Do you know why we have the electoral college to vote for the president? Or why state legislatures used to vote for U.S. senators? A partial answer is the Framers lack of trust and suspicion of the average voter’s understanding.
The Framers were made up of the elites from the states in the 1780s: Washington, Adams, Franklin, Monroe, and Madison, among others. They debated and discussed the structure of the Constitution for four months in the summer of 1787. One thing that the majority agreed on: The people could only be partly trusted to rule the nation. Over time, though, this approach has been changed through the Amendment process, giving progressively more power to the people.
The first three words of the Constitution are “We the People.” These words were chosen instead of “We the States,” or “We the White Male Educated Elites,” or any variety of other choices, mainly for political reasons.
The Philadelphia Founders had to get the Constitution ratified, and they knew that Congress and the states would resist the major changes that the Founders proposed in the newly written Constitution. They would do so because it took power away from both Congress under the Articles of Confederation and the states, and placed it in the hands of a more centralized government. Going directly to the people to ratify the new Constitution would bypass the established powers.

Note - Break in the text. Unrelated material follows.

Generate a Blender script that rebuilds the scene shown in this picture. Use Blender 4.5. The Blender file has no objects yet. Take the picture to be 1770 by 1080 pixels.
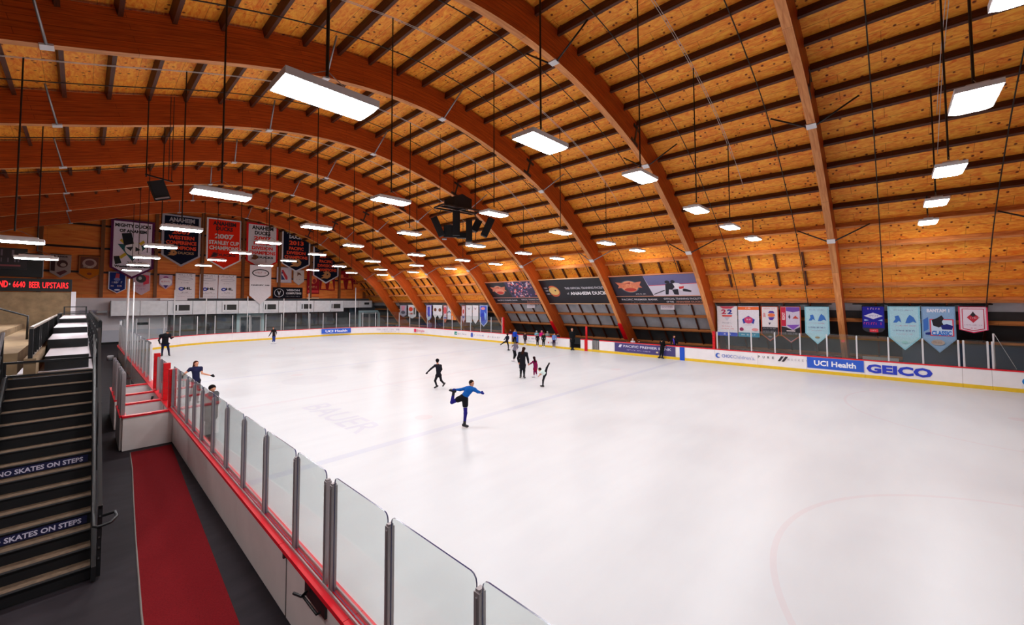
import bpy, math, random
import numpy as np
from mathutils import Vector, Matrix

# ------------------------------------------------------------------ camera, world, exposure
scene = bpy.context.scene
C = scene.collection
W_, H_ = 1770, 1080
CAM_F, CAM_YAW, CAM_PITCH, CAM_ROLL, CAM_CY, CAM_H = 698.78, 0.8165, 0.04287, -0.00283, 490.66, 4.009
cam_data = bpy.data.cameras.new('camera')
cam_data.sensor_fit = 'HORIZONTAL'; cam_data.sensor_width = 36.0
cam_data.lens = CAM_F / W_ * 36.0
cam_data.shift_y = (CAM_CY - H_ / 2) / W_
cam_data.clip_end = 300; cam_data.clip_start = 0.05
camera = bpy.data.objects.new('camera', cam_data); C.objects.link(camera)
cyw, syw, cp, sp = math.cos(CAM_YAW), math.sin(CAM_YAW), math.cos(CAM_PITCH), math.sin(CAM_PITCH)
F_ = Vector((syw * cp, cyw * cp, sp)); R0 = Vector((cyw, -syw, 0)); U0 = R0.cross(F_)
cr, sr_ = math.cos(CAM_ROLL), math.sin(CAM_ROLL)
Rv = cr * R0 + sr_ * U0; Uv = -sr_ * R0 + cr * U0
mw = Matrix(((Rv.x, Uv.x, -F_.x, 0), (Rv.y, Uv.y, -F_.y, 0), (Rv.z, Uv.z, -F_.z, CAM_H), (0, 0, 0, 1)))
camera.matrix_world = mw
scene.camera = camera

world = bpy.data.worlds.new('world'); scene.world = world; world.use_nodes = True
world.node_tree.nodes['Background'].inputs[0].default_value = (0.9, 0.93, 1.0, 1)
world.node_tree.nodes['Background'].inputs[1].default_value = 0.02
scene.view_settings.view_transform = 'Standard'
scene.view_settings.look = 'None'
scene.view_settings.gamma = 1.0
scene.view_settings.use_curve_mapping = False
scene.view_settings.exposure = 0.28
LAMP_STRENGTH = 60.0
scene.cycles.max_bounces = 12
scene.cycles.diffuse_bounces = 9
scene.cycles.transparent_max_bounces = 40
scene.cycles.sample_clamp_indirect = 6.0
scene.cycles.use_denoising = True

random.seed(4)
rng = np.random.default_rng(7)

# ------------------------------------------------------------------ materials
def lin(c):
    return tuple((v / 255 / 12.92) if v / 255 <= 0.04045 else ((v / 255 + 0.055) / 1.055) ** 2.4 for v in c) + (1.0,)

MATS = {}
def mat(name, rgb, rough=0.6, metal=0.0, spec=0.4, noise=0.0, nscale=8.0, bump=0.0, stretch=(1, 1, 1), coord='Object', emit=0.0):
    if name in MATS: return MATS[name]
    m = bpy.data.materials.new(name); m.use_nodes = True; nt = m.node_tree; N = nt.nodes; L = nt.links
    b = N['Principled BSDF']
    col = lin(rgb)
    b.inputs['Base Color'].default_value = col
    b.inputs['Roughness'].default_value = rough
    b.inputs['Metallic'].default_value = metal
    b.inputs['Specular IOR Level'].default_value = spec
    if emit:
        b.inputs['Emission Color'].default_value = col; b.inputs['Emission Strength'].default_value = emit
    if noise > 0 or bump > 0:
        tc = N.new('ShaderNodeTexCoord'); mp = N.new('ShaderNodeMapping'); nz = N.new('ShaderNodeTexNoise')
        mp.inputs['Scale'].default_value = stretch
        nz.inputs['Scale'].default_value = nscale; nz.inputs['Detail'].default_value = 5
        L.new(tc.outputs[coord], mp.inputs[0]); L.new(mp.outputs[0], nz.inputs[0])
        if noise > 0:
            mr = N.new('ShaderNodeMapRange'); mr.inputs[1].default_value = 0.3; mr.inputs[2].default_value = 0.7
            mr.inputs[3].default_value = 1 - noise; mr.inputs[4].default_value = 1 + noise * 0.6
            L.new(nz.outputs[0], mr.inputs[0])
            vm = N.new('ShaderNodeVectorMath'); vm.operation = 'SCALE'; vm.inputs[0].default_value = col[:3]
            L.new(mr.outputs[0], vm.inputs['Scale']); L.new(vm.outputs[0], b.inputs['Base Color'])
        if bump > 0:
            bp = N.new('ShaderNodeBump'); bp.inputs['Strength'].default_value = bump; bp.inputs['Distance'].default_value = 0.02
            L.new(nz.outputs[0], bp.inputs['Height']); L.new(bp.outputs[0], b.inputs['Normal'])
    MATS[name] = m
    return m

def wood_mat(name, c_dark, c_light, scale=(1.2, 26), rough=0.5, lam=0.16, seam=0.35):
    """glue-laminated timber: grain runs along U, laminations across V (metres)"""
    m = bpy.data.materials.new(name); m.use_nodes = True; nt = m.node_tree; N = nt.nodes; L = nt.links
    b = N['Principled BSDF']; b.inputs['Roughness'].default_value = rough; b.inputs['Specular IOR Level'].default_value = 0.35
    tc = N.new('ShaderNodeTexCoord'); mp = N.new('ShaderNodeMapping'); mp.inputs['Scale'].default_value = (scale[0], scale[1], 1)
    nz = N.new('ShaderNodeTexNoise'); nz.inputs['Scale'].default_value = 1.0; nz.inputs['Detail'].default_value = 6; nz.inputs['Distortion'].default_value = 0.6
    L.new(tc.outputs['UV'], mp.inputs[0]); L.new(mp.outputs[0], nz.inputs[0])
    rp = N.new('ShaderNodeValToRGB'); rp.color_ramp.elements[0].color = lin(c_dark); rp.color_ramp.elements[1].color = lin(c_light)
    rp.color_ramp.elements[0].position = 0.32; rp.color_ramp.elements[1].position = 0.68
    L.new(nz.outputs[0], rp.inputs[0])
    # laminations, each a slightly different tone
    br = N.new('ShaderNodeTexBrick'); br.inputs['Scale'].default_value = 1.0
    br.inputs['Brick Width'].default_value = 4.6; br.inputs['Row Height'].default_value = lam
    br.inputs['Mortar Size'].default_value = 0.006; br.inputs['Bias'].default_value = 0.0
    br.inputs['Color1'].default_value = (1, 1, 1, 1); br.inputs['Color2'].default_value = (0.78, 0.78, 0.78, 1)
    br.inputs['Mortar'].default_value = (seam, seam, seam, 1)
    L.new(tc.outputs['UV'], br.inputs[0])
    mx = N.new('ShaderNodeMix'); mx.data_type = 'RGBA'; mx.blend_type = 'MULTIPLY'; mx.inputs[0].default_value = 1.0
    L.new(rp.outputs[0], mx.inputs[6]); L.new(br.outputs[0], mx.inputs[7]); L.new(mx.outputs[2], b.inputs['Base Color'])
    MATS[name] = m
    return m

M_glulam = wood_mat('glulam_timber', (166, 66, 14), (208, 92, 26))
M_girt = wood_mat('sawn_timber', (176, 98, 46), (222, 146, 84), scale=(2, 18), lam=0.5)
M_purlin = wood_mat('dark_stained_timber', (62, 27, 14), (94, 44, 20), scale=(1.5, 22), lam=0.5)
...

The reason we have an electoral college to vote for the president is that those electors were seen as more sophisticated, more educated, and frankly smarter than the average voter who might be ruled by emotion rather than reason. The electoral college was set up to protect the people from their own perfidy.
The Founders had the same attitude about the election of U.S. senators. The 17th Amendment changed the rule in 1913. Since that date, senators have been elected directly by the people.
It took the Civil War in the 1860s to change attitudes about who should rule this nation: The elites, or the people.
Out of the victory by the Union came the 13th, 14th and 15th Amendments. With the 13th Amendment, slavery was abolished. With the 14th Amendment, the definition of citizenship was clarified to mean one born in this country, or who had been legally naturalized. The 15th Amendment gave adult black males the right to vote, although Southern whites soon found ways to strip them of their voting rights through Jim Crow laws like poll taxes, grandfather clauses, and literacy tests.
It wasn’t until 1920 that women were given the right to vote in national elections with the passage of the 19th Amendment.
The 23rd Amendment gave people in the District of Columbia the right to vote, as the size of government grew during the Great Depression of the 1930s and afterward. The 24th Amendment ended poll taxes—paying to vote—in the nation, helping to give back African-Americans their rights of suffrage in 1964.
The Vietnam War reduced eligibility to vote from 21 years old to 18. The perspective of the nation was that if you are old enough to fight and die for your country, you should have the right to decide who is sending you into battle.
As you can see from this chronology, the People disagreed with the Founders. They didn’t want the elites to have all the power while theirs was diluted by archaic rules to prevent them from voting.
We are again living in an age where the wealthy elites have regained power. They have accomplished this through the Supreme Court Citizens United decision of 2010 which turned corporations into citizens and money into free speech. The costs for getting elected have multiplied exponentially. Now an organization like the NRA, and wealthy elites like the Koch brothers, can use their vast wealth and influence to buy elections and our representatives through lies, deceit, secrecy, threats and intimidation.
The recent spate of shootings has jarred Americans into action. Young people have been galvanized to protest and demonstrate for the lost right to feel safe. Women, tired of sexual harassment and inequality, have been roused to file for political office.
Are we on the cusp of other amendments that will further give power to the people, and diminish the influence of the wealthy elites? Time will tell. It is a cycle that has repeated itself through our nation’s history. Perhaps we will again see this cycle repeated.